Wresting With His Angel covers 1849 to 1856, a key period in the development of Lincoln’s political skills. Which events during this time were most significant in shaping Lincoln the politician?

Wrestling With His Angel opens with one-term congressman Lincoln leaving Washington behind after botching his at­tempt to secure a federal patronage job with the incoming Whig administration. Almost at once he goes from Springfield to Lexington, Kentucky, to serve as co-counsel in a case to determine who will get the Todd family fortune on behalf of his wife and finds himself in the vortex of Kentucky politics. He contests for the estate against the leader of the power­ful and virulent proslavery forces, who is married to a Todd cousin and direct­ing the rewriting of the state constitu­tion to end Kentucky’s restrictions on the slave trade. Lincoln loses the case as he observes the legacy of his idol, Henry Clay, and his late father-in-law, Clay’s business partner and political ally, de­stroyed at the hands of the Slave Power. The true heir to the Todd money is none other than a slave, who is his wife’s un­acknowledged cousin and has been sent to Liberia. Decades later that boy be­comes president of Liberia. Lincoln’s Kentucky experience simmers within him for years. When his longtime rival Senator Stephen A. Douglas sponsors the Kansas-Nebraska Act that repeals the Missouri Compromise, opening the way for slavery to expand into the territo­ries, Lincoln emerges in opposition as the figure recognizable in history. Behind the scenes, he also takes on the anti-immi­grant Know Nothings in order to create the Illinois Republican Party. Lincoln’s dramatic inner struggle leads him to rise in defense of the American democrat­ic experiment, which, borrowing from Scripture, he declares cannot exist “half slave and half free.”

Have you learned anything about Lincoln during the pre-Civil War years that surprised you?
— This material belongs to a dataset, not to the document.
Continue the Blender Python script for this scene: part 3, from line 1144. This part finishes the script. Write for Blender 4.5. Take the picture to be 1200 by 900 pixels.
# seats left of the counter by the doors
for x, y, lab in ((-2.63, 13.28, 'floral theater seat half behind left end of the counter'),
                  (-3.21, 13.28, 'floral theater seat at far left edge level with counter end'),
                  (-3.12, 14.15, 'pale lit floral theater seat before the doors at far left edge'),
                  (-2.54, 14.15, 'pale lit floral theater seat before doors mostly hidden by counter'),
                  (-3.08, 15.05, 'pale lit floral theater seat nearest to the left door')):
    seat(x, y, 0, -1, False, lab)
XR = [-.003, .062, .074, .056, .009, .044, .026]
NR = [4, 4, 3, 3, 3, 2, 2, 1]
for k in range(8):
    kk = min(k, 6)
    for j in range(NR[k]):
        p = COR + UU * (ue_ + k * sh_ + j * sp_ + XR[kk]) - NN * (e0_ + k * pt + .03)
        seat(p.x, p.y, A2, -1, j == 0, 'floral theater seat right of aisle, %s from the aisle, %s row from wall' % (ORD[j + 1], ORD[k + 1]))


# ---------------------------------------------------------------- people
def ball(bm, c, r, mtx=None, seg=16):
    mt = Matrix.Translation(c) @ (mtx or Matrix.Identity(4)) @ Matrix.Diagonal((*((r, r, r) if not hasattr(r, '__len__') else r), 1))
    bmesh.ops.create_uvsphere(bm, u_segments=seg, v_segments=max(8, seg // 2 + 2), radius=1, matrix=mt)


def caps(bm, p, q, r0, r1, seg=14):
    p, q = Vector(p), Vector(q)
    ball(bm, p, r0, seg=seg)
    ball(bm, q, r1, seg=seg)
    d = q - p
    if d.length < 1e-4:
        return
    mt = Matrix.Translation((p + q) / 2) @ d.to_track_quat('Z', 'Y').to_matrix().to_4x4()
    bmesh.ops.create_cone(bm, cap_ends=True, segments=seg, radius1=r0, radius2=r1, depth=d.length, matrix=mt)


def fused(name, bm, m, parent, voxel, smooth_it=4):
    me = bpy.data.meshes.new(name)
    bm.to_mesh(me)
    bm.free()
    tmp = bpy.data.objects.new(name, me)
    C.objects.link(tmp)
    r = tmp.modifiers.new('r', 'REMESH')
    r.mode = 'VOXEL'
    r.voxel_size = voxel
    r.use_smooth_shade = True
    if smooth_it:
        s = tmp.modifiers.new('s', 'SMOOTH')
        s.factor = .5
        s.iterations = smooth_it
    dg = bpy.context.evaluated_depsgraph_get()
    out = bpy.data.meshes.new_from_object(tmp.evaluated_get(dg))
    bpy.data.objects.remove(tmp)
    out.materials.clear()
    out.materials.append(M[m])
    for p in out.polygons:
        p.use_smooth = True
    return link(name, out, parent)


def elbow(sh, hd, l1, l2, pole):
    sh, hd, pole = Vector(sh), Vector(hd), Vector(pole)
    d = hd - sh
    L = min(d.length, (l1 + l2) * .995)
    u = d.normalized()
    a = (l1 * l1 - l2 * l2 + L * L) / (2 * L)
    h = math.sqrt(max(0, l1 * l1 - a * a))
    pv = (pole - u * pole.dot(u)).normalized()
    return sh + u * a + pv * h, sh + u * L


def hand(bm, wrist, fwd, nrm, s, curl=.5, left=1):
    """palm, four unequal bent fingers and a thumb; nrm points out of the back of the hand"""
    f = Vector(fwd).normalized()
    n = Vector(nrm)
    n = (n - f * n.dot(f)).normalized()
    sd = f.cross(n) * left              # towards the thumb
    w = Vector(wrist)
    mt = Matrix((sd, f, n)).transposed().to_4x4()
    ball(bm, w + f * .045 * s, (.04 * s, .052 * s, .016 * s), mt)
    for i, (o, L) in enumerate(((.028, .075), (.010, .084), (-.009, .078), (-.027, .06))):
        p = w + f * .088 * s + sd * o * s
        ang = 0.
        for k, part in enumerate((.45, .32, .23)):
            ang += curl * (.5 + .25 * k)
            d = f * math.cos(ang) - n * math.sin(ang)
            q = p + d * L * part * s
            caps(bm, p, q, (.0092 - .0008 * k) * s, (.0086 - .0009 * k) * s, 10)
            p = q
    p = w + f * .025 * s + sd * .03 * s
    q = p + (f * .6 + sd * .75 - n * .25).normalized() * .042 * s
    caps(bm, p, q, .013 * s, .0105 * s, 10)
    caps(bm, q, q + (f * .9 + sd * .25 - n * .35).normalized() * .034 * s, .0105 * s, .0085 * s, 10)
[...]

In 1864, Lincoln wrote in explaining the Emancipation Proclamation that he was “naturally anti-slavery.” Some historians state that he had little early experiences with slavery or slaves. That is the start­ing point for their discussion of the evo­lution of what they call his “maturation” on slavery. But while Lincoln’s political strategies and tactics against slavery, and his sense of urgency, did evolve with cir­cumstances and his own responsibilities, his antislavery belief was his birthright. By “naturally” Lincoln meant just that. It was part of the fiber of his being. An antislavery preacher married his father and mother, who were functionally il­literate poor whites in Kentucky and always belonged to tiny emancipationist Primitive Baptist churches, even after migrating to the free state of Indiana in order to escape living within an economy in which Thomas Lincoln had to com­pete for wages with slaves. The Lincolns, as Lincoln understood it, were white fugitives from slavery. In 1856, upon as­suming his new political identity as a Re­publican, Lincoln declared, “I used to be a slave.” He was referring to being hired out as an indentured servant until he was 21 years old by his father. Lincoln was an oppressed, poverty-stricken, and stunted boy who emancipated himself. His sense of emancipation and a free society was rooted in his own life.

What are you looking forward to ex­amining about Lincoln’s presidency in future volumes of the series?

Wrestling With His Angel is the second volume of my four-book political biog­raphy of Lincoln. Future volumes will describe, among other aspects of Lin­coln’s genius, how he engaged in the dif­ficult and complex task of creating a new party out of political chaos; how he dis­tilled and refined his brilliant arguments against a host of dangerous and influen­tial demagogues, particularly Stephen A. Douglas, who manipulated and exploit­ed every advantage of racism against Lincoln in their debates; how Lincoln outflanked the media-savvy General George B. McClellan, who became the instrument of Lincoln’s political adver­saries, for control of the military; how Lincoln survived the assaults of, on the one hand, pro-Confederate “Peace Dem­ocrats,” or “Copperheads,” who branded him a tyrant, and on the other hand radi­cal abolitionists, who disparaged him as a vacillating and compromising sellout. In the final volume, I promise to have ex­traordinary new material that will shed new light on the assassination, the most consequential act of political violence in American history.